* begin Listed entries *

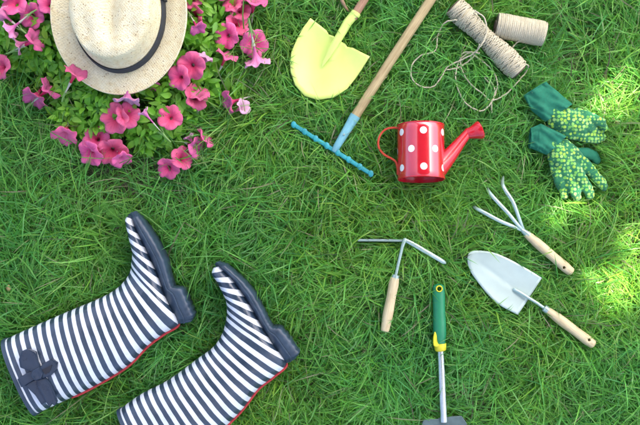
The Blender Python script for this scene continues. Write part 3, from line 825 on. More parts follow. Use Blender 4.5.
def cultivator():
    th = thing('hand_cultivator', 'hand cultivator with three curved pale steel prongs and beech handle', 'cultivator', at(524, 232, .02))
    tines = [[(524, 231.5, .048), (516, 227.5, .052), (500, 221, .056), (484, 212.5, .052), (475.5, 208, .042), (473, 206.5, .028)],
             [(524, 231, .049), (518, 225, .055), (508, 213, .060), (495, 199, .056), (488.5, 191, .045), (487.3, 187.8, .028)],
             [(524, 230.5, .048), (520.5, 222, .054), (513.5, 203, .060), (505, 189.5, .056), (502.5, 183, .046), (503.3, 176, .026)]]
    for t in tines:
        P = catmull([at(*p) for p in t], 5); n = len(P)
        mb = MB(); mb.tube(P, [.0030 + .0010*math.sin(PI*min(1, i/(n-1)*1.0)) if i < n-4 else .0036 - .0007*(i-(n-4)) for i in range(n)], 8, .5)
        TOOLS.append(mb.build('prong', M['steel'], th, 50))
    mb = MB(); mb.tube([at(521.5, 229.5, .049), at(524, 231.5, .048), at(528.5, 235.3, .047)], [.0038, .0060, .0078], 14); TOOLS.append(mb.build('ferrule', M['steel'], th, 40))
    handle(th, at(526.5, 234, .047), at(570.5, 271.5, .044), [.0080, .0094, .0108, .0110, .0106, .0104, .0108, .0112, .0100], M['wood'], at(563, 267.3, .044))
cultivator()

def hoe():
    th = thing('hand_hoe', 'double headed hand hoe with thin grey blades and beech handle', 'hoe', at(395, 278, .02))
    mb = MB()
    # left blade stands on edge, so only its thin back shows from above
    a, b = at(358, 240, .042), at(405, 240.3, .048)
    d, sd, L = axis_frame(a, b)
    rr = []
    for t in (0, .08, .5, .92, 1):
        p = a.lerp(b, t); h = .013*(.55 + .45*min(1, (1-t)*2.2)) if t > .5 else .013; w = .0024
        rr.append([p + sd*w + Vector((0,0,.003)), p - sd*w + Vector((0,0,.003)), p - sd*w*.6 - Vector((0,0,h*1.6)) - sd*.003, p + sd*w*.6 - Vector((0,0,h*1.6)) - sd*.003])
    mb.loft(rr); TOOLS.append(mb.build('blade', M['hoe_dark'], th, 30, bevel=.0005))
    mb = MB(); P = [at(404, 239.5, .050), at(412, 243.5, .051), at(424, 250.5, .051), at(436, 257.5, .048), at(443.5, 262, .044), at(446, 263.6, .042)]
    mb.tube(catmull(P, 3), [.0038, .004, .0042] + [.0046]*10 + [.0036, .0024, .0008], 8, .4); TOOLS.append(mb.build('pick', M['steel'], th, 40))
    mb = MB(); mb.tube([at(405, 238.3, .052), at(404.5, 240.5, .052), at(402.5, 246, .051), at(399, 261, .050), at(395, 279, .048)], [.003, .0044, .0036, .0034, .0034], 12)
    ro = mb.build('shank', M['steel'], th, 50); TOOLS.append(ro)
    mb = MB(); mb.tube([at(395.8, 275, .048), at(394.6, 279.5, .048)], [.0082, .0090], 16); mb.build('ferrule', M['steel'], ro, 40)
    handle(th, at(394.8, 278, .048), at(385, 330, .045), [.0098, .0112, .0108, .0104, .0108, .0114, .0114, .0104, .0092], M['wood'], None)
hoe()

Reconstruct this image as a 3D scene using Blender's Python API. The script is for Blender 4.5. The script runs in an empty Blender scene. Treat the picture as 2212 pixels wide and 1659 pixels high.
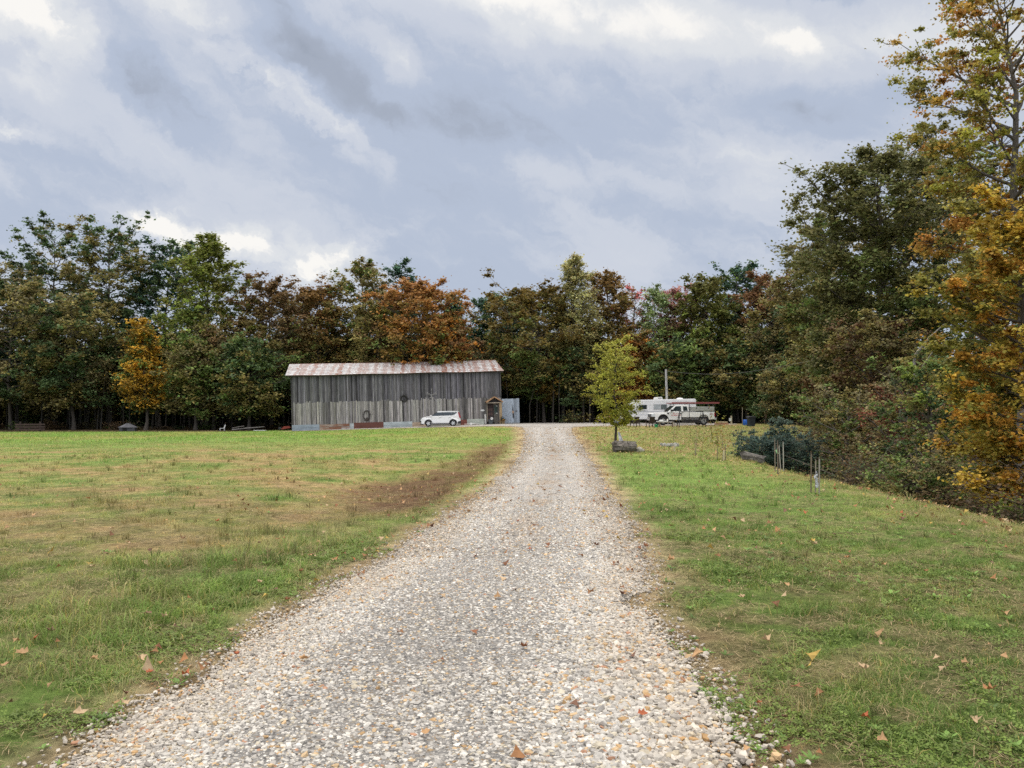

* end Listed entries *

=== Written problem ===
Examine the records and report how many lines contain the string "this". Only the number should be given.

=== Task response ===
2